- **Task to complete**
Quote all of the data that follows exactly as written, skipping the images.
##### Supplied data #####
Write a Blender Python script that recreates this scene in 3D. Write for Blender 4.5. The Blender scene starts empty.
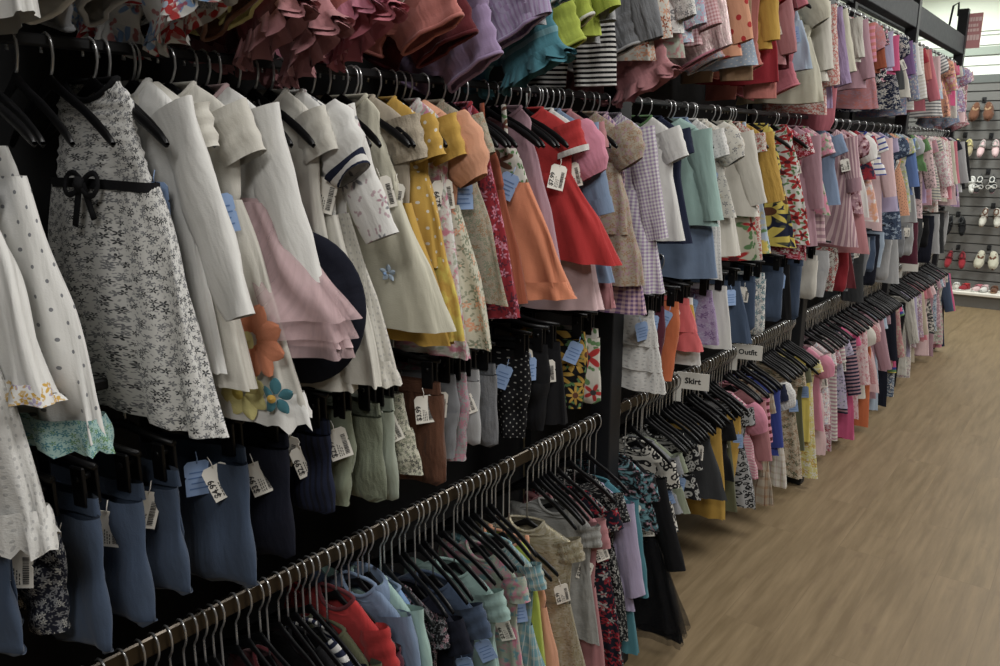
import bpy, math, random
import numpy as np
C = bpy.context.scene.collection
PI = math.pi

# ------------------------------------------------------------------ place: eye height, rack plane, rail heights
EYE = 1.65
XR = -1.17                      # the vertical plane of the rack's rails
RAILZ = {1: 2.31, 2: 1.787, 3: 1.30, 4: 0.848}
POSTS = [0.2, 2.02, 3.84, 5.62, 7.35]
FOCAL = 780.0
PITCH = math.atan(183 / FOCAL)
YAW = math.radians(38.2)

def ray(px, py):
    u = (px - 500) / FOCAL; v = (333 - py) / FOCAL
    z = -math.sin(PITCH) + v * math.cos(PITCH); f = math.cos(PITCH) + v * math.sin(PITCH)
    return (-math.sin(YAW) * f + math.cos(YAW) * u, math.cos(YAW) * f + math.sin(YAW) * u, z)

def on_plane(px, py, X):
    r = ray(px, py); t = X / r[0]
    return r[1] * t, EYE + r[2] * t

# ------------------------------------------------------------------ colours
def lin(c):
    c = c / 255.0
    return c / 12.92 if c <= .04045 else ((c + .055) / 1.055) ** 2.4
PAL = dict(white=(226,225,220), ivory=(212,208,196), cream=(206,202,180), beige=(190,176,152), oatmeal=(172,160,140),
 black=(16,16,19), charcoal=(58,60,62), grey=(128,130,134), pale_grey=(172,173,174), navy=(28,36,62), dark_navy=(20,24,40), royal_blue=(48,66,150),
 denim=(66,84,110), dark_denim=(23,31,46), light_denim=(120,142,172), sky_blue=(128,165,212), pale_blue=(172,192,212), blue=(86,118,176),
 teal=(62,128,142), aqua=(110,160,170), mint=(158,192,184), sage=(134,142,118), pale_green=(172,182,164), green=(96,140,84), olive=(88,90,62),
 lime=(176,192,50), yellow=(218,196,70), mustard=(204,160,48), lemon=(220,210,130), orange=(214,110,56), peach=(226,160,122), tangerine=(222,134,92),
 coral=(222,98,100), salmon=(200,118,108), rust=(150,72,40), brown=(108,66,42), tan=(160,126,92), red=(190,36,36), crimson=(160,28,44), maroon=(98,26,34),
 burgundy=(92,32,52), hot_pink=(216,84,134), pink=(218,136,160), pale_pink=(224,190,192), dusty_pink=(184,122,126), mauve=(178,138,150), rose=(200,110,124),
 lavender=(176,164,196), lilac=(164,140,180), purple=(120,88,140), gold=(168,156,118), silver=(170,170,165))
def col(name):
    r, g, b = (lin(v) for v in PAL[name])
    y = .25 * r + .6 * g + .15 * b; m = .14; k = .84
    return tuple((v * (1 - m) + y * m) * k for v in (r, g, b)) + (1.0,)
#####
- **Written solution**
Write a Blender Python script that recreates this scene in 3D. Write for Blender 4.5. The Blender scene starts empty.
import bpy, math, random
import numpy as np
C = bpy.context.scene.collection
PI = math.pi

# ------------------------------------------------------------------ place: eye height, rack plane, rail heights
EYE = 1.65
XR = -1.17                      # the vertical plane of the rack's rails
RAILZ = {1: 2.31, 2: 1.787, 3: 1.30, 4: 0.848}
POSTS = [0.2, 2.02, 3.84, 5.62, 7.35]
FOCAL = 780.0
PITCH = math.atan(183 / FOCAL)
YAW = math.radians(38.2)

def ray(px, py):
    u = (px - 500) / FOCAL; v = (333 - py) / FOCAL
    z = -math.sin(PITCH) + v * math.cos(PITCH); f = math.cos(PITCH) + v * math.sin(PITCH)
    return (-math.sin(YAW) * f + math.cos(YAW) * u, math.cos(YAW) * f + math.sin(YAW) * u, z)

def on_plane(px, py, X):
    r = ray(px, py); t = X / r[0]
    return r[1] * t, EYE + r[2] * t

# ------------------------------------------------------------------ colours
def lin(c):
    c = c / 255.0
    return c / 12.92 if c <= .04045 else ((c + .055) / 1.055) ** 2.4
PAL = dict(white=(226,225,220), ivory=(212,208,196), cream=(206,202,180), beige=(190,176,152), oatmeal=(172,160,140),
 black=(16,16,19), charcoal=(58,60,62), grey=(128,130,134), pale_grey=(172,173,174), navy=(28,36,62), dark_navy=(20,24,40), royal_blue=(48,66,150),
 denim=(66,84,110), dark_denim=(23,31,46), light_denim=(120,142,172), sky_blue=(128,165,212), pale_blue=(172,192,212), blue=(86,118,176),
 teal=(62,128,142), aqua=(110,160,170), mint=(158,192,184), sage=(134,142,118), pale_green=(172,182,164), green=(96,140,84), olive=(88,90,62),
 lime=(176,192,50), yellow=(218,196,70), mustard=(204,160,48), lemon=(220,210,130), orange=(214,110,56), peach=(226,160,122), tangerine=(222,134,92),
 coral=(222,98,100), salmon=(200,118,108), rust=(150,72,40), brown=(108,66,42), tan=(160,126,92), red=(190,36,36), crimson=(160,28,44), maroon=(98,26,34),
 burgundy=(92,32,52), hot_pink=(216,84,134), pink=(218,136,160), pale_pink=(224,190,192), dusty_pink=(184,122,126), mauve=(178,138,150), rose=(200,110,124),
 lavender=(176,164,196), lilac=(164,140,180), purple=(120,88,140), gold=(168,156,118), silver=(170,170,165))
def col(name):
    r, g, b = (lin(v) for v in PAL[name])
    y = .25 * r + .6 * g + .15 * b; m = .14; k = .84
    return tuple((v * (1 - m) + y * m) * k for v in (r, g, b)) + (1.0,)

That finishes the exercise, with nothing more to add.